Não vai ser nossa última festa

Por Giovanna Stael

Crédito: Giovanna Stael

“É a última festa deles, Bolsonaro vai ganhar”. Era 19 de outubro de 2018, dia da Peruada, festa dos alunos da faculdade de Direito. Há uma semana do segundo turno das eleições, eu e alguns queridos éramos recebidos com tal comentário de um homem que ridicularizava nossos adereços na saída da estação da Sé. Com recém completados 20 anos de sonho e de América do Sul, eu sonhava e engasgava. 

O sonho: meu primeiro aniversário na cidade. O engasgo: um imbecil irresponsável liderando as pesquisas de intenção de voto, uma onda neofascista em boa parte do mundo, e claro, todos os outros pesares que tantos ombros suportam os meus não, sou uma das sortudas. 

Agoniada frente à certeza de viver um período histórico sombrio, escolhi seguir, talvez pateticamente, a massa de universitários tão privilegiada quanto eu. Vi como saudável beber cerveja na tal “passeata política-etílica-carnavalesca”, segundo a definição dos anfitriões do Largo São Francisco. Um dia de cantar e dançar as essências humanas e beber para lembrar. Ou, para alguns, mais uma festa elitista de jovens desocupados.  

Eu entendo a opinião pública. De verdade, de coração. Imagino Pedro Pedreiro esperando o trem e vendo o centro da cidade parar com o bando de universitários que podem ficar bêbados numa sexta-feira. Eu sei. Hoje, minha amiga chorava a desigualdade social, chorava o celular perdido, chorava por saber que parecia estúpida ao lamentar a sociedade. Veja bem, eu garanto, com testemunho vivo, que dá pra chorar muita tristeza diferente no mesmo choro. 

Eu choro pelo afeto que falta no mundo, pela estrutura social injusta ou pela contradição do meu próprio chorar?

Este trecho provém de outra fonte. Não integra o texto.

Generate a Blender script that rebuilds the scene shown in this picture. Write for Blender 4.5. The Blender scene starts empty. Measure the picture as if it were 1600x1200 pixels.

As lágrimas pesam mas parecem injustificáveis vindas da porcentagem mais privilegiada da população de um país onde a desigualdade social atingiu o maior nível desde 2012, segundo o IBGE. 

Às vezes é difícil viver os dias, por mais que os meus sejam tão, mas tão mais fáceis que os de Pedro Pedreiro. E veja só, Chico mesmo cantava que, sem a cachaça e um carinho, ninguém segura esse rojão. E eu queria — ou quero?  — mudar o mundo. E eu entendo o olhar de desaprovação das janelas para a massa colorida e suada, e eu entendo que você pode não ver tanto sentido que eu use esse espaço para defender a balbúrdia. E eu peço licença com toda a educação que não me faltou. 

Hoje é 18 de outubro de 2019, e novamente escolho botar meu bloco na rua. Estou na Peruada, e às vezes quando eu olho pro lado nada faz sentido, mas a falta de sentido me eletriza, em meio a dias em que o Brasil me adoece. Aqueles roupas que fariam Damares ter um troço, o suor, o canto de olhos fechados, as peles que se tocam. Eu queria que Pedro Pedreiro estivesse aqui, ou que todo brasileiro tivesse uma folga no Carnaval e todos os direitos assegurados pela Constituição. 

Mas defendo, com a mesma convicção, que a balbúrdia precisa continuar. Defendo o samba, a Paulista fechada, a regulamentação das festas nas universidades, o funk, o carnaval, e toda e qualquer forma de ocupação de espaço público que proporcione, além de desaforo, encontro e vida nesses tempos difíceis. 

Vivamos a arte do encontro, porque a solidão já é considerada uma epidemia com impactos na saúde física e mental. Enquanto isso, nossos gestores desvalorizam as festas tradicionais e cercam espaços de convivência. As cidades que transbordam gente que não interage com gente. Viva o encontro; nas feiras, praças, festas, festivais, praias e Prainhas. Na Peruada, onde estudantes da universidade pública mais reconhecida do país se encontram sob o mote que pede juiz imparcial e estão do mesmo lado da história. 

O encontro é embalado, é claro, pelo funk que faz rebolar mesmo os que vão vestidos de Belchior. Viva toda e qualquer música popular brasileira. Gostando ou não do funk, é por conta dele que disputamos o Grammy Latino, com os 150 batimentos por minuto do DJ Renan da Penha – preso há 6 meses por posar com uma arma de papelão enquanto os milicianos estão no poder. 

Quando perguntado em entrevista sobre as pinturas e roupas aderidas pelo grupo Secos & Molhados, Ney Matogrosso sintetizou suas pretensões: “A primeira intenção era que não soubessem quem eu era. O resto era desaforo”. 

Hoje é 18 de outubro de 2019 e, ao contrário do que me foi dito, não vai ser nossa última festa.